◆ **DATASET RECORDS**:
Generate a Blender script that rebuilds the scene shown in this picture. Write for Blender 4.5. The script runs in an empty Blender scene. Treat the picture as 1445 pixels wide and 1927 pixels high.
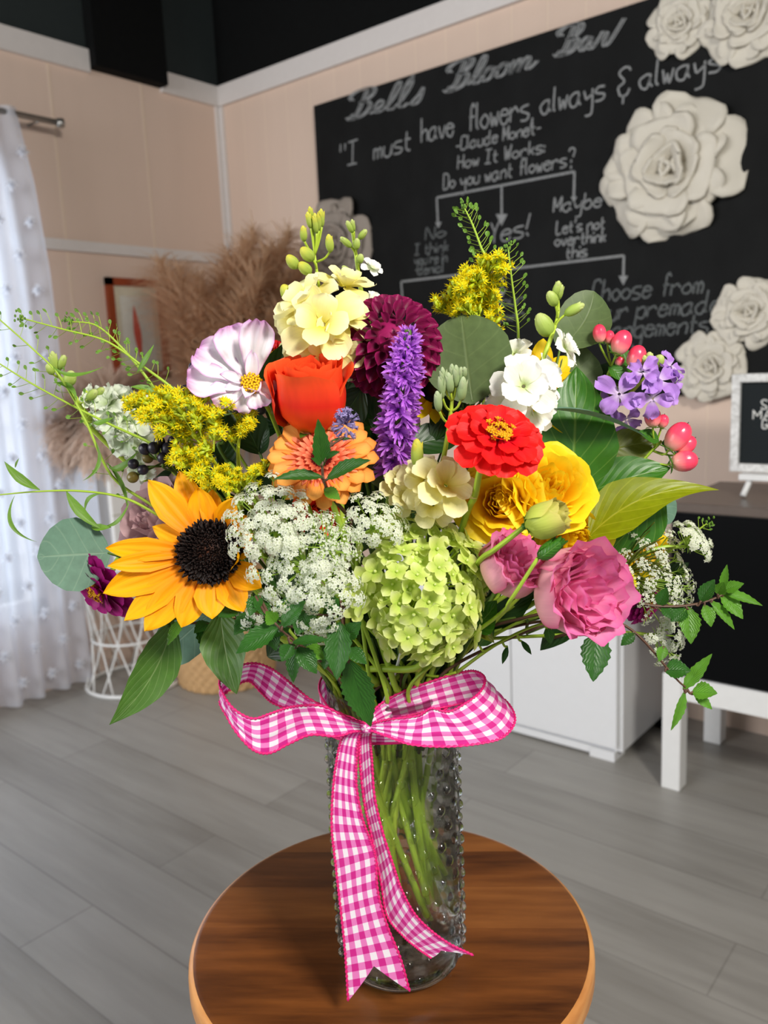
import bpy, math
import numpy as np
from mathutils import Matrix, Vector
rng = np.random.default_rng(7)
PI = math.pi
scene = bpy.context.scene
# ------------------------------------------------------------------ camera, sky, lights, exposure
FPX, W0, H0 = 1571.1376, 1445, 1927
CAMZ = 1.2
def _rot(pitch, roll, yaw):
    cy, sy = math.cos(yaw), math.sin(yaw); cp, sp = math.cos(pitch), math.sin(pitch); cr, sr = math.cos(roll), math.sin(roll)
    Rz = np.array([[cy, -sy, 0], [sy, cy, 0], [0, 0, 1]]); Rx = np.array([[1, 0, 0], [0, cp, -sp], [0, sp, cp]])
    Ry = np.array([[cr, 0, sr], [0, 1, 0], [-sr, 0, cr]])
    return Ry @ Rx @ Rz
CM = _rot(math.radians(9.84660357), math.radians(-2.57546018), math.radians(-39.57474715))
CR, CF, CU = CM[0], CM[1], CM[2]
CP = np.array([0, 0, CAMZ])
cd = bpy.data.cameras.new('camera'); cam = bpy.data.objects.new('camera', cd); scene.collection.objects.link(cam)
cam.matrix_world = Matrix(((CR[0], CU[0], -CF[0], CP[0]), (CR[1], CU[1], -CF[1], CP[1]), (CR[2], CU[2], -CF[2], CP[2]), (0, 0, 0, 1)))
cd.sensor_fit = 'VERTICAL'; cd.sensor_height = 36.0; cd.lens = FPX / H0 * 36.0; cd.clip_start = .02
cd.dof.use_dof = True; cd.dof.focus_distance = .59; cd.dof.aperture_fstop = 9.0
scene.camera = cam
scene.view_settings.view_transform = 'Standard'; scene.view_settings.look = 'None'
scene.view_settings.exposure = 0.0; scene.view_settings.gamma = 1.0; scene.view_settings.use_curve_mapping = False
world = bpy.data.worlds.new('world'); scene.world = world; world.use_nodes = True
world.node_tree.nodes['Background'].inputs[0].default_value = (.86, .93, 1.0, 1)
world.node_tree.nodes['Background'].inputs[1].default_value = .42
def area(name, loc, aim, sx, sy, energy, color):
    l = bpy.data.lights.new(name, 'AREA'); l.shape = 'RECTANGLE'; l.size = sx; l.size_y = sy; l.energy = energy; l.color = color
    o = bpy.data.objects.new(name, l); scene.collection.objects.link(o); o.location = loc
    o.rotation_euler = (Vector(aim) - Vector(loc)).to_track_quat('-Z', 'Y').to_euler(); return o
area('shop_window_light', (1.15, .0, 2.35), (-.42, .5, 1.0), .45, .45, 62, (1.0, .95, .87))       # window high to the right of the camera
area('front_fill_light', (-2.2, -2.6, 2.0), (-1.9, 2.4, 1.2), 2.4, 1.8, 120, (.98, .98, 1.0))  # fill added behind the camera to brighten walls and bouquet
area('curtain_window_light', (-3.42, .85, 1.25), (0, 1.2, .9), 1.5, 1.9, 30, (.80, .90, 1.0))    # behind the curtain

# ------------------------------------------------------------------ helpers
def lin(c):
    out = []
    for v in c[:3]:
        v = v / 255.0; out.append(v / 12.92 if v <= .04045 else ((v + .055) / 1.055) ** 2.4)
    return (*out, 1.0)
def nrm(v):
    v = np.asarray(v, float); return v / (np.linalg.norm(v, axis=-1, keepdims=True) + 1e-12)
def ray(x, y): return CM.T @ np.array([(x - 722.5) / FPX, 1, -(y - 963.5) / FPX])
def at(x, y, depth): return CP + depth * ray(x, y)
def onp(x, y, ax, v):
    d = ray(x, y); return CP + d * ((v - CP[ax]) / d[ax])
def depth0(y): return .618 + (y - 665) * 7.1e-5          # depth of the bouquet's own axis
def bq(x, y, d=0.0): return at(x, y, depth0(y) - d)      # a point of the bouquet, d metres in front of its axis
def px(n, y=900, d=.03): return n * (depth0(y) - d) / FPX
def cv(r, u, f): return nrm(r * CR + u * CU - f * CF)
def cat(P, n):
    P = np.asarray(P, float)
    if len(P) == 2: return P[0] + np.linspace(0, 1, n)[:, None] * (P[1] - P[0])
    Q = np.vstack([2 * P[0] - P[1], P, 2 * P[-1] - P[-2]]); k = len(P) - 1
    t = np.linspace(0, k, n); i = np.minimum(t.astype(int), k - 1); f = (t - i)[:, None]
    a, b, c, d = Q[i], Q[i + 1], Q[i + 2], Q[i + 3]
    return .5 * (2 * b + (c - a) * f + (2 * a - 5 * b + 4 * c - d) * f ** 2 + (3 * b - a - 3 * c + d) * f ** 3)
def frame(n, up=None):
    """columns x, y, z with z = n"""
    n = nrm(n); up = np.array(CU if up is None else up, float)
    if abs(n @ nrm(up)) > .97: up = np.array(CR)
    x = nrm(np.cross(up, n)); y = np.cross(n, x); return np.stack([x, y, n], 1)
def frames(N, spin):
    N = nrm(N); up = np.where(np.abs(N[:, 2:3]) > .9, np.array([[1., 0, 0]]), np.array([[0, 0, 1.]]))
    x = nrm(np.cross(up, N)); y = np.cross(N, x); c, s = np.cos(spin)[:, None], np.sin(spin)[:, None]
    return np.stack([c * x + s * y, -s * x + c * y, N], 2)
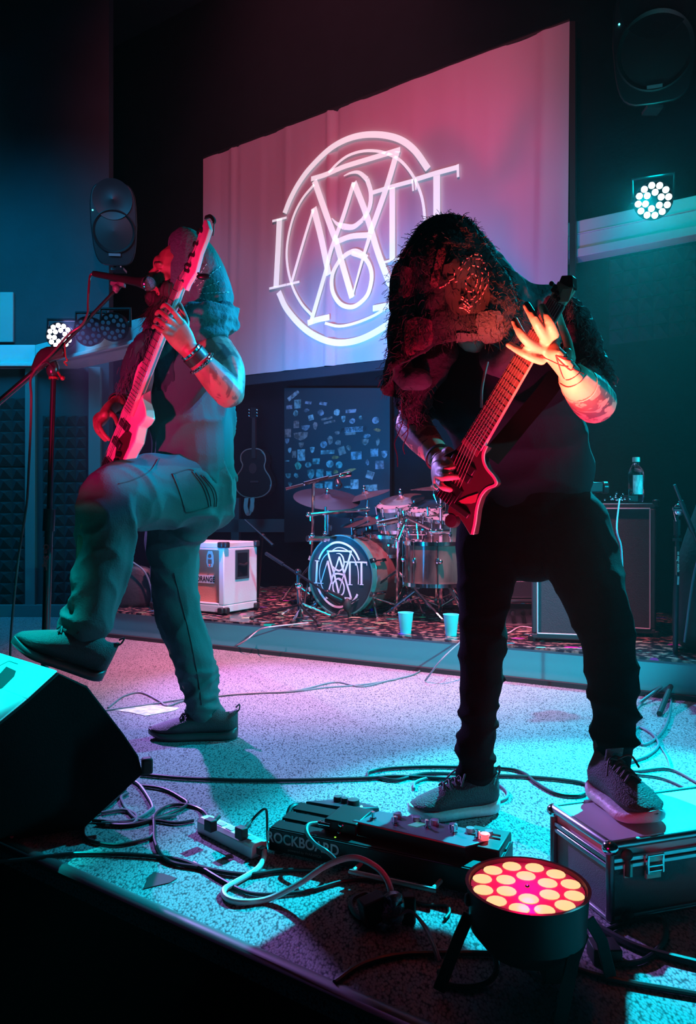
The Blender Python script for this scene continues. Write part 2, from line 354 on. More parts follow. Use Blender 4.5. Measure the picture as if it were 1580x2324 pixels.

◆ **WORK INSTRUCTIONS**: Every record above should be written out again without change, except that the pictures are left out.

◆ **REPLY**:
Generate a Blender script that rebuilds the scene shown in this picture. Write for Blender 4.5. The script runs in an empty Blender scene. Treat the picture as 1445 pixels wide and 1927 pixels high.
import bpy, math
import numpy as np
from mathutils import Matrix, Vector
rng = np.random.default_rng(7)
PI = math.pi
scene = bpy.context.scene
# ------------------------------------------------------------------ camera, sky, lights, exposure
FPX, W0, H0 = 1571.1376, 1445, 1927
CAMZ = 1.2
def _rot(pitch, roll, yaw):
    cy, sy = math.cos(yaw), math.sin(yaw); cp, sp = math.cos(pitch), math.sin(pitch); cr, sr = math.cos(roll), math.sin(roll)
    Rz = np.array([[cy, -sy, 0], [sy, cy, 0], [0, 0, 1]]); Rx = np.array([[1, 0, 0], [0, cp, -sp], [0, sp, cp]])
    Ry = np.array([[cr, 0, sr], [0, 1, 0], [-sr, 0, cr]])
    return Ry @ Rx @ Rz
CM = _rot(math.radians(9.84660357), math.radians(-2.57546018), math.radians(-39.57474715))
CR, CF, CU = CM[0], CM[1], CM[2]
CP = np.array([0, 0, CAMZ])
cd = bpy.data.cameras.new('camera'); cam = bpy.data.objects.new('camera', cd); scene.collection.objects.link(cam)
cam.matrix_world = Matrix(((CR[0], CU[0], -CF[0], CP[0]), (CR[1], CU[1], -CF[1], CP[1]), (CR[2], CU[2], -CF[2], CP[2]), (0, 0, 0, 1)))
cd.sensor_fit = 'VERTICAL'; cd.sensor_height = 36.0; cd.lens = FPX / H0 * 36.0; cd.clip_start = .02
cd.dof.use_dof = True; cd.dof.focus_distance = .59; cd.dof.aperture_fstop = 9.0
scene.camera = cam
scene.view_settings.view_transform = 'Standard'; scene.view_settings.look = 'None'
scene.view_settings.exposure = 0.0; scene.view_settings.gamma = 1.0; scene.view_settings.use_curve_mapping = False
world = bpy.data.worlds.new('world'); scene.world = world; world.use_nodes = True
world.node_tree.nodes['Background'].inputs[0].default_value = (.86, .93, 1.0, 1)
world.node_tree.nodes['Background'].inputs[1].default_value = .42
def area(name, loc, aim, sx, sy, energy, color):
    l = bpy.data.lights.new(name, 'AREA'); l.shape = 'RECTANGLE'; l.size = sx; l.size_y = sy; l.energy = energy; l.color = color
    o = bpy.data.objects.new(name, l); scene.collection.objects.link(o); o.location = loc
    o.rotation_euler = (Vector(aim) - Vector(loc)).to_track_quat('-Z', 'Y').to_euler(); return o
area('shop_window_light', (1.15, .0, 2.35), (-.42, .5, 1.0), .45, .45, 62, (1.0, .95, .87))       # window high to the right of the camera
area('front_fill_light', (-2.2, -2.6, 2.0), (-1.9, 2.4, 1.2), 2.4, 1.8, 120, (.98, .98, 1.0))  # fill added behind the camera to brighten walls and bouquet
area('curtain_window_light', (-3.42, .85, 1.25), (0, 1.2, .9), 1.5, 1.9, 30, (.80, .90, 1.0))    # behind the curtain

# ------------------------------------------------------------------ helpers
def lin(c):
    out = []
    for v in c[:3]:
        v = v / 255.0; out.append(v / 12.92 if v <= .04045 else ((v + .055) / 1.055) ** 2.4)
    return (*out, 1.0)
def nrm(v):
    v = np.asarray(v, float); return v / (np.linalg.norm(v, axis=-1, keepdims=True) + 1e-12)
def ray(x, y): return CM.T @ np.array([(x - 722.5) / FPX, 1, -(y - 963.5) / FPX])
def at(x, y, depth): return CP + depth * ray(x, y)
def onp(x, y, ax, v):
    d = ray(x, y); return CP + d * ((v - CP[ax]) / d[ax])
def depth0(y): return .618 + (y - 665) * 7.1e-5          # depth of the bouquet's own axis
def bq(x, y, d=0.0): return at(x, y, depth0(y) - d)      # a point of the bouquet, d metres in front of its axis
def px(n, y=900, d=.03): return n * (depth0(y) - d) / FPX
def cv(r, u, f): return nrm(r * CR + u * CU - f * CF)
def cat(P, n):
    P = np.asarray(P, float)
    if len(P) == 2: return P[0] + np.linspace(0, 1, n)[:, None] * (P[1] - P[0])
    Q = np.vstack([2 * P[0] - P[1], P, 2 * P[-1] - P[-2]]); k = len(P) - 1
    t = np.linspace(0, k, n); i = np.minimum(t.astype(int), k - 1); f = (t - i)[:, None]
    a, b, c, d = Q[i], Q[i + 1], Q[i + 2], Q[i + 3]
    return .5 * (2 * b + (c - a) * f + (2 * a - 5 * b + 4 * c - d) * f ** 2 + (3 * b - a - 3 * c + d) * f ** 3)
def frame(n, up=None):
    """columns x, y, z with z = n"""
    n = nrm(n); up = np.array(CU if up is None else up, float)
    if abs(n @ nrm(up)) > .97: up = np.array(CR)
    x = nrm(np.cross(up, n)); y = np.cross(n, x); return np.stack([x, y, n], 1)
def frames(N, spin):
    N = nrm(N); up = np.where(np.abs(N[:, 2:3]) > .9, np.array([[1., 0, 0]]), np.array([[0, 0, 1.]]))
    x = nrm(np.cross(up, N)); y = np.cross(N, x); c, s = np.cos(spin)[:, None], np.sin(spin)[:, None]
    return np.stack([c * x + s * y, -s * x + c * y, N], 2)
The Blender Python script for this scene continues. Write part 2, from line 354 on. More parts follow. Use Blender 4.5. Measure the picture as if it were 1580x2324 pixels.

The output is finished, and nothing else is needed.